Thana Niveau’s “White Mare” presents Americans abroad and accosted by an angry mob of villagers on Halloween night. The strange customs maintained here in the English countryside are enough to make the festivities in The Wicker Man seem like a gathering around a cozy campfire.

These are all original pieces, but the strongest entries in the anthology (which opens with Neil Gaiman’s classic Bradbury homage, “October in the Chair”) are its reprints. Angela Slatter’s “The October Widow” combines an intimate tale of love and loss with hints of an autumnal apocalypse. Renowned for his darkly comedic voice, Joe R. Lansdale reminds us what a harrowing raconteur he also is in “The Folding Man”–a supernatural take on the “black car” legend. Ramsey Campbell establishes himself once again as the master of the creepy detail in “Her Face,” and Christopher Fowler’s narrator “Lantern Jack” regales listeners with the history of a haunted (especially on Halloween) London pub built on an ancient, ignis-fatuus-producing peat bog.

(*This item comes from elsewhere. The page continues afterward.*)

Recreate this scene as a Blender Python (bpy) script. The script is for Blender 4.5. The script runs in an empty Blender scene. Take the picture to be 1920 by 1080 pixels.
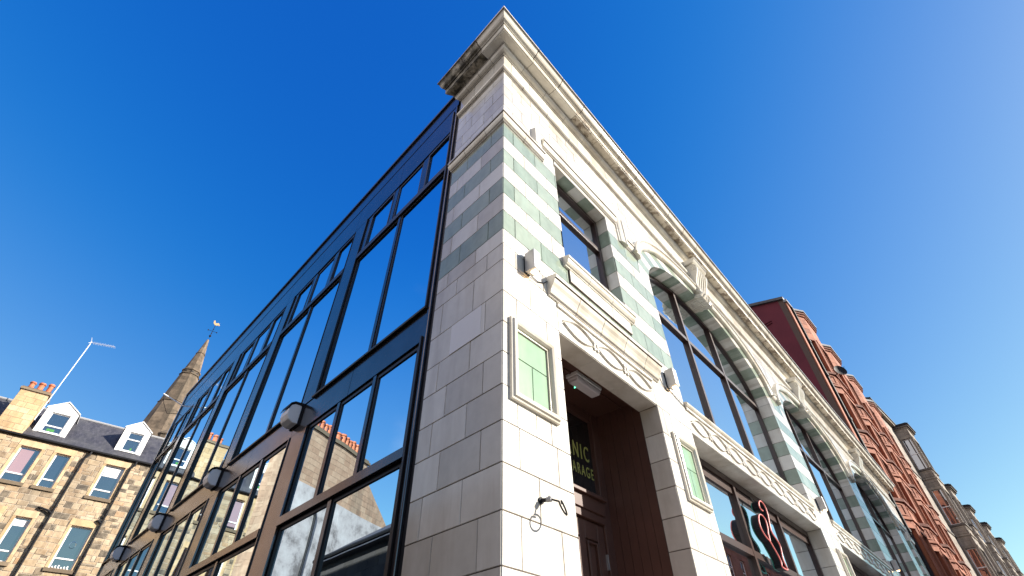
import bpy, bmesh, math, random
from mathutils import Vector, Matrix
random.seed(7)
R = math.radians
sc = bpy.context.scene
col = sc.collection

# ------------------------------------------------------------------ camera, light
SUN_AZ, SUN_EL = R(95), R(24.5)
def set_camera():
    f, pitch, roll = 918.79, 0.74836, 0.01329
    cp, sp, cr, sr = math.cos(pitch), math.sin(pitch), math.cos(roll), math.sin(roll)
    right, fwd, down = Vector((1, 0, 0)), Vector((0, cp, sp)), Vector((0, sp, -cp))
    r2 = cr*right + sr*down
    d2 = -sr*right + cr*down
    cam = bpy.data.cameras.new('camera')
    o = bpy.data.objects.new('camera', cam)
    col.objects.link(o)
    m = Matrix((r2, -d2, -fwd)).transposed()
    o.matrix_world = Matrix.Translation((0, 0, 1.6)) @ m.to_4x4()
    cam.sensor_width = 36
    cam.lens = f/1920*36
    cam.clip_end = 5000
    cam.clip_start = 0.05
    sc.camera = o
set_camera()
w = bpy.data.worlds.new('World')
sc.world = w
w.use_nodes = True
nt = w.node_tree
bg = nt.nodes['Background']
sky = nt.nodes.new('ShaderNodeTexSky')
sky.sky_type = 'NISHITA'
sky.sun_disc = False
sky.sun_elevation = SUN_EL
sky.sun_rotation = SUN_AZ
sky.altitude = 0
sky.air_density = 1.0
sky.dust_density = 0.45
sky.ozone_density = 3.0
sepc = nt.nodes.new('ShaderNodeSeparateColor'); comc = nt.nodes.new('ShaderNodeCombineColor')
nt.links.new(sky.outputs[0], sepc.inputs[0])
for ch, k, p in ((0, .47, 0), (1, .575, 1.2), (2, 1.76, .45)):      # deeper, more saturated blue away from the sun
    if p:
        pw = nt.nodes.new('ShaderNodeMath'); pw.operation = 'POWER'; pw.inputs[1].default_value = p
    else:
        pw = nt.nodes.new('ShaderNodeMath'); pw.operation = 'SUBTRACT'; pw.inputs[1].default_value = .74
    ml = nt.nodes.new('ShaderNodeMath'); ml.operation = 'MULTIPLY'; ml.inputs[1].default_value = k
    mn = nt.nodes.new('ShaderNodeMath'); mn.operation = 'MINIMUM'; mn.inputs[1].default_value = (4.2, 4.1, 4.2)[ch]
    mx0 = nt.nodes.new('ShaderNodeMath'); mx0.operation = 'MAXIMUM'; mx0.inputs[1].default_value = .012
    nt.links.new(sepc.outputs[ch], pw.inputs[0])
    if p: nt.links.new(pw.outputs[0], ml.inputs[0])
    else:       # soft toe: (d + sqrt(d*d + e)) / 2
        sq_ = nt.nodes.new('ShaderNodeMath'); sq_.operation = 'MULTIPLY_ADD'; sq_.inputs[2].default_value = .03
        rt_ = nt.nodes.new('ShaderNodeMath'); rt_.operation = 'SQRT'
        ad_ = nt.nodes.new('ShaderNodeMath'); ad_.operation = 'ADD'
        nt.links.new(pw.outputs[0], sq_.inputs[0]); nt.links.new(pw.outputs[0], sq_.inputs[1])
        nt.links.new(sq_.outputs[0], rt_.inputs[0]); nt.links.new(rt_.outputs[0], ad_.inputs[0]); nt.links.new(pw.outputs[0], ad_.inputs[1])
        nt.links.new(ad_.outputs[0], ml.inputs[0])
    nt.links.new(ml.outputs[0], mn.inputs[0]); nt.links.new(mn.outputs[0], mx0.inputs[0]); nt.links.new(mx0.outputs[0], comc.inputs[ch])
# made-up cloud bank, unseen behind the camera, added to warm the shaded pier
tcw = nt.nodes.new('ShaderNodeTexCoord')
dt = nt.nodes.new('ShaderNodeVectorMath'); dt.operation = 'DOT_PRODUCT'
CA, CE = R(228), R(24)
dt.inputs[1].default_value = (math.sin(CA)*math.cos(CE), math.cos(CA)*math.cos(CE), math.sin(CE))
nt.links.new(tcw.outputs['Generated'], dt.inputs[0])
cn = nt.nodes.new('ShaderNodeTexNoise'); cn.inputs['Scale'].default_value = 3.5; cn.inputs['Detail'].default_value = 7
nt.links.new(tcw.outputs['Generated'], cn.inputs['Vector'])
ad = nt.nodes.new('ShaderNodeMath'); ad.operation = 'MULTIPLY_ADD'; ad.inputs[1].default_value = .5
nt.links.new(cn.outputs[0], ad.inputs[0]); nt.links.new(dt.outputs['Value'], ad.inputs[2])
mr = nt.nodes.new('ShaderNodeMapRange'); mr.interpolation_type = 'SMOOTHSTEP'
mr.inputs['From Min'].default_value = .86; mr.inputs['From Max'].default_value = 1.12
nt.links.new(ad.outputs[0], mr.inputs['Value'])
mxw = nt.nodes.new('ShaderNodeMix'); mxw.data_type = 'RGBA'
nt.links.new(mr.outputs[0], mxw.inputs[0]); nt.links.new(comc.outputs[0], mxw.inputs[6])
mxw.inputs[7].default_value = (6.0, 5.5, 5.4, 1)
nt.links.new(mxw.outputs[2], bg.inputs['Color'])
bg.inputs['Strength'].default_value = 0.113
sun = bpy.data.lights.new('sun', 'SUN')
sun.energy = 5.0
sun.angle = R(0.5)
sun.color = (1.0, 0.93, 0.82)
so = bpy.data.objects.new('sun', sun)
col.objects.link(so)
sdir = Vector((math.sin(SUN_AZ)*math.cos(SUN_EL), math.cos(SUN_AZ)*math.cos(SUN_EL), math.sin(SUN_EL)))
so.rotation_euler = sdir.to_track_quat('Z', 'Y').to_euler()
so.location = sdir*60
sc.view_settings.view_transform = 'Standard'
sc.view_settings.look = 'None'
sc.view_settings.exposure = 1.15
sc.view_settings.gamma = 1.0

# ------------------------------------------------------------------ frames
class Frame:
    """u runs along the facade, n outwards, z up"""
    def __init__(s, az, origin, flip=False):
        s.d = Vector((math.sin(az), math.cos(az), 0))
        s.n = Vector((math.cos(az), -math.sin(az), 0))
        if flip: s.n = -s.n
        s.o = Vector(origin)
    def p(s, u, n, z):
        return s.o + s.d*u + s.n*n + Vector((0, 0, z))
AR, AL = 0.71498, -0.77223
C0 = Vector((-0.08056, 3.09895, 0))
FR = Frame(AR, C0)
FL = Frame(AL, C0, flip=True)
CB = (FR.n + FL.n)/(1 + FR.n.dot(FL.n))          # corner offset per metre of projection

# ------------------------------------------------------------------ mesh builder
class MB:
    def __init__(s): s.v = []; s.f = []; s.m = []
    def face(s, pts, m=0):
        k = len(s.v)
        s.v += [Vector(p) for p in pts]
        s.f.append(tuple(range(k, k+len(pts)))); s.m.append(m)
    def solid(s, pts, faces, m=0):
        k = len(s.v)
        s.v += [Vector(p) for p in pts]
        for f in faces:
            s.f.append(tuple(k+i for i in f)); s.m.append(m)
    def box(s, F, u0, u1, n0, n1, z0, z1, m=0):
        P = [F.p(u, n, z) for z in (z0, z1) for n in (n0, n1) for u in (u0, u1)]
        s.solid(P, [(0,1,3,2), (4,6,7,5), (0,4,5,1), (2,3,7,6), (0,2,6,4), (1,5,7,3)], m)
    def prism(s, F, poly, n0, n1, m=0):
        """poly in (u, z)"""
        N = len(poly)
        P = [F.p(u, n0, z) for u, z in poly] + [F.p(u, n1, z) for u, z in poly]
        s.solid(P, [tuple(range(N-1, -1, -1)), tuple(range(N, 2*N))] +
                [(i, (i+1) % N, N+(i+1) % N, N+i) for i in range(N)], m)
    def profile(s, F, prof, u0, u1, m=0, caps=True):
        """prof closed polygon in (n, z) extruded along u"""
        N = len(prof)
        P = [F.p(u0, n, z) for n, z in prof] + [F.p(u1, n, z) for n, z in prof]
        fs = [(i, (i+1) % N, N+(i+1) % N, N+i) for i in range(N)]
        if caps: fs += [tuple(range(N-1, -1, -1)), tuple(range(N, 2*N))]
        s.solid(P, fs, m)
    def vprofile(s, F, prof, z0, z1, m=0):
        """prof in (u, n) extruded up"""
        N = len(prof)
        P = [F.p(u, n, z0) for u, n in prof] + [F.p(u, n, z1) for u, n in prof]
        s.solid(P, [(i, (i+1) % N, N+(i+1) % N, N+i) for i in range(N)] +
                [tuple(range(N-1, -1, -1)), tuple(range(N, 2*N))], m)
    def tube(s, pts, r, m=0, seg=8, closed=False):
        pts = [Vector(p) for p in pts]
        rs = r if isinstance(r, (list, tuple)) else [r]*len(pts)
        rings = []
        n = len(pts)
        ref = None
        for i, p in enumerate(pts):
            if closed: t = pts[(i+1) % n]-pts[(i-1) % n]
            else: t = pts[min(i+1, n-1)]-pts[max(i-1, 0)]
            t.normalize()
            if ref is None:
                ref = Vector((0, 0, 1)) if abs(t.z) < .9 else Vector((1, 0, 0))
            x = t.cross(ref).normalized(); y = x.cross(t).normalized(); ref = y
            rings.append([p + (x*math.cos(a)+y*math.sin(a))*rs[i] for a in [2*math.pi*k/seg for k in range(seg)]])
        P = [q for rg in rings for q in rg]
        fs = []
        for i in range(n if closed else n-1):
            j = (i+1) % n
            for k in range(seg):
                fs.append((i*seg+k, i*seg+(k+1) % seg, j*seg+(k+1) % seg, j*seg+k))
        if not closed: fs += [tuple(range(seg-1, -1, -1)), tuple(range((n-1)*seg, n*seg))]
        s.solid(P, fs, m)
    def lathe(s, base, prof, seg=16, m=0):
        """prof list of (r, z)"""
        P = []
        for r, z in prof:
            for k in range(seg):
                a = 2*math.pi*k/seg
                P.append(Vector(base)+Vector((r*math.cos(a), r*math.sin(a), z)))
        fs = []
        for i in range(len(prof)-1):
            for k in range(seg):
                fs.append((i*seg+k, i*seg+(k+1) % seg, (i+1)*seg+(k+1) % seg, (i+1)*seg+k))
        fs += [tuple(range(seg-1, -1, -1)), tuple(range((len(prof)-1)*seg, len(prof)*seg))]
        s.solid(P, fs, m)
    def build(s, name, mats, parent=None, smooth=False, base=None, bevel=0):
        if not isinstance(mats, (list, tuple)): mats = [mats]
        me = bpy.data.meshes.new(name)
        off = Vector(parent.get('wloc', (0, 0, 0))) if parent is not None else Vector((0, 0, 0))
        loc = Vector((0, 0, 0))
        if parent is None and base is not None: loc = Vector(base); off = loc
        me.from_pydata([v-off for v in s.v], [], s.f)
        for m_ in mats: me.materials.append(m_)
        me.polygons.foreach_set('material_index', s.m)
        bm = bmesh.new(); bm.from_mesh(me)
        bmesh.ops.recalc_face_normals(bm, faces=bm.faces)
        bm.to_mesh(me); bm.free()
        if smooth:
            me.polygons.foreach_set('use_smooth', [True]*len(me.polygons))
            try: me.set_sharp_from_angle(angle=R(35))
            except Exception: pass
        o = bpy.data.objects.new(name, me)
        o.location = loc
        o['wloc'] = tuple(off)
        col.objects.link(o)
        if parent is not None: o.parent = parent
        if bevel:
            md = o.modifiers.new('bevel', 'BEVEL'); md.width = bevel; md.segments = 2; md.limit_method = 'ANGLE'
        return o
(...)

As is the case with most Jones anthologies, non-American authors dominate the table of contents here. So for those residing in our macabre republic, this collection might prove not quite what was expected (there’s rare display of U.S. settings/holiday observances). But while The Mammoth Book of Halloween Stories ultimately does not stack up to last year’s Ellen-Datlow-and-Lisa-Morton-edited anthology Haunted Nights (reviewed here), it still warrants top-shelf slotting in the Halloween fiction lover’s library.